Olson also serves as vice chair of the NCAA Division II Presidents Council. He said as eSports gains in popularity, the NCAA has considering supporting it. However, there are some concerns because it’s very popular among males 18-34 years of age and they worry about Title IX.

“Does it look like any of the traditional sports at the moment – so it doesn’t look like track, baseball or football or basketball – so you have to get your mind wrapped around a whole different kind of competition,” Olson explained. “I can tell you, that as a member of the board of the NCAA – nationally – we are struggling as an organization to determine whether eSports should be embraced by the NCAA as an official part of collegiate sports. I don’t know what the outcome of those discussions will be.” 

“The too big ones are ‘League of Legends’, ‘Hearthstone’ is another one, which is a card game – those are the two big ones that they do. For us, for the fall we are looking at ‘League of Legends’,” explained Greg Nayor, Daemen's vice president of Student Affairs and Dean of students. 

Nayor showed off the new eSports lab for students in the campus’s Wick Center.   

“But in the fall, the NCAA and the East Coast Conference – specifically the East Coast Conference – is going to have a league and we are going to have a tournament and so we are calling it our eSports lab,” remarked Nayor.

eSports is viewed by millions on-line. And globally it is making money.

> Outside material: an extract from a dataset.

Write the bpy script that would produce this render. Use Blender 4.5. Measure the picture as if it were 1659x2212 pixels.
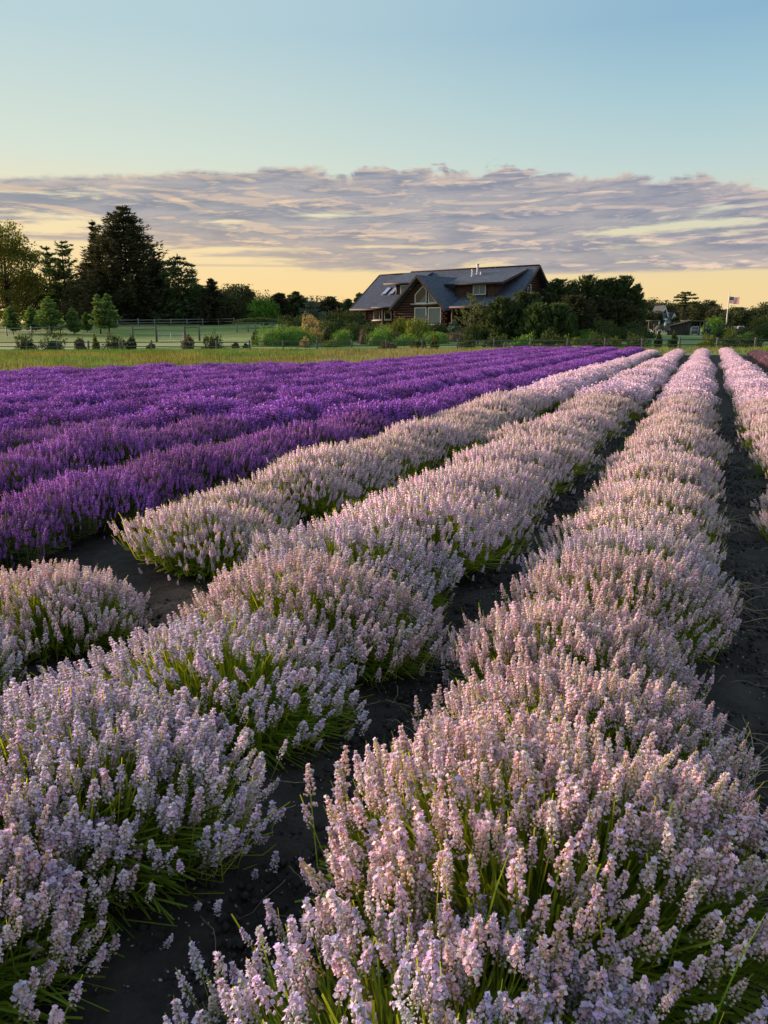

According to the numbers eSports generated more than $300-million in 2015, so it’s making it more very attractive for a varsity sport on college campuses. 

Credit WBFO News photo by Avery Schneider
Daemen's new eSports Center.

“For those presidents, who are part of the NCAA board, who have gotten their mind wrapped around eSports, they’ve decided that – well it is a competition, it does add to the collegiate experience – yes it is different, but it’s something that we could see as part of the future of sports in American.

The Daemen Game club opened this past fall and now this semester each Friday night, the college features conversations around eSports.